Tuesday, October 10, 2006


Doesn't that word sound more like what a kangaroo does when it jumps? Well it does not mean that, but instead refers to what my friend did this past weekend, marking the first time that I have seen a non-family member or non-family friend get married. Yes, my friends, me the bumbly 24 year old now and for the first time ever has a close friend engaged in wedlock. Other than the current size of my stomach from the massive amounts of food and booze all weekend I don't actually think that much has changed with me, thankfully. I guess it doesn't really surprise me, but I was fearful of waking up with no hair and a lack of erection, so I'm happy to report that my friend getting married doesn't seem to affect my sorry state of existence.

Di and Jon, I am most happy for you two and jealous that you are currently on a beach in Aruba. Other things that make me happy these days: Lets see...Darryl Strawberry will be throwing out the first pitch of tomorrow's NLCS, and that is pretty friggin awesome. Rumor has it that a nasty (meaning good) shipment of blow is circulating around this crazy city, and I have a feeling that my main man Darryl might be down for some socializing. OK that's a stretch, but my guess is that he's already got his hands wrapped around that one. Speaking of Mets and joy, said wedding on Saturday night consisted of quality food, top shelf booze, the Yankees and Gay-Rod disintegrating, and the Mets whoopin some laid back LA ass.

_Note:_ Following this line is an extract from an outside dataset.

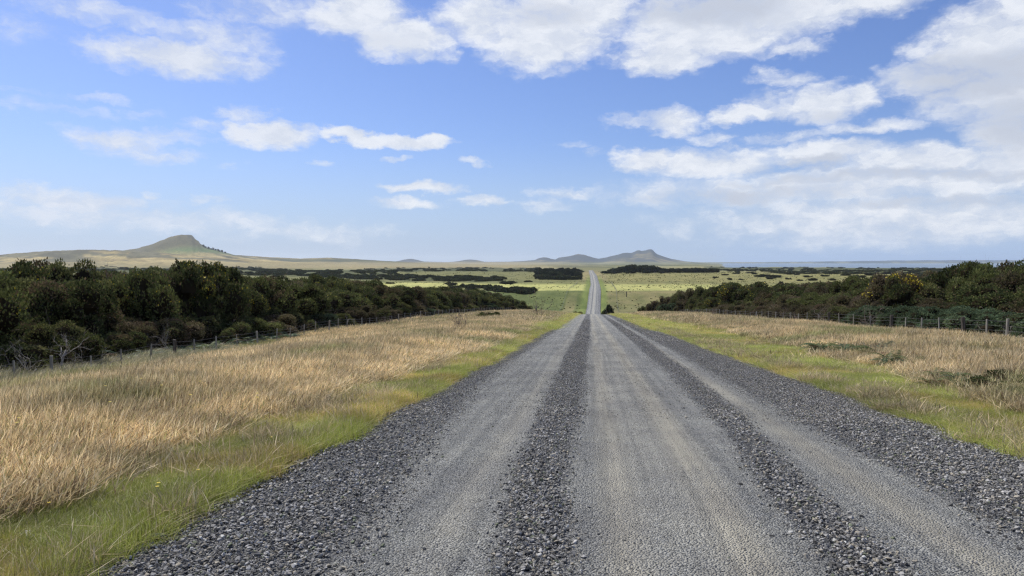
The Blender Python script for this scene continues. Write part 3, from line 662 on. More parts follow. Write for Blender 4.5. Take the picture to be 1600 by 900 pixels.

All this was happening while I was enjoying the confines of cocktail hour with non other than Chris "Mad Dog" Russo, although I was not pain in the ass enough to bother him and talk baseball, unlike so many others around me. Reminds me of the time I met Chelsea Clinton at Solas a year ago and pretended like I didn't know who she was. I guess that's just as dumb a move as being annoying because she could smell the transparency during our conversation, but I still maintain my pride in not harrassing celebrities. It was pretty easy with Chelsea cause I would much rather sleep with her father than her anyway, so there were none of those saucy intentions in my mingling, just standard awe of the fact that her dad is the smoothest person to walk the face of the planet. Does Chelsea feel honored when she gets in a cab because two neighborhoods on Manhattan's West Side are named after her? (Despite the fact that one of them is truly Hell's Kitchen)

I can't believe Denny Hastert held a press conference earlier today with a cemetery in the background, this guy really isn't too smart if you ask me and I'd even suspect him of sweating male children if he didn't look like a senior version of Peter Griffin.


Anonymous Mike Levy said...

FYI - Dennis Hastert was a gym teacher before he became a public servant. Just wanted to put his actions into context.

Blogger Adam said...

Thank you for your kind insight Mr. Levy and for your readership. I did not know that but you now currently reside in said douchebag's home state, so I hope he didn't slap to many boyish looking asses when getting intense about high socks and communal showers. Those crazy 70's gym teachers. PS why is he so fat if he majored in physical education?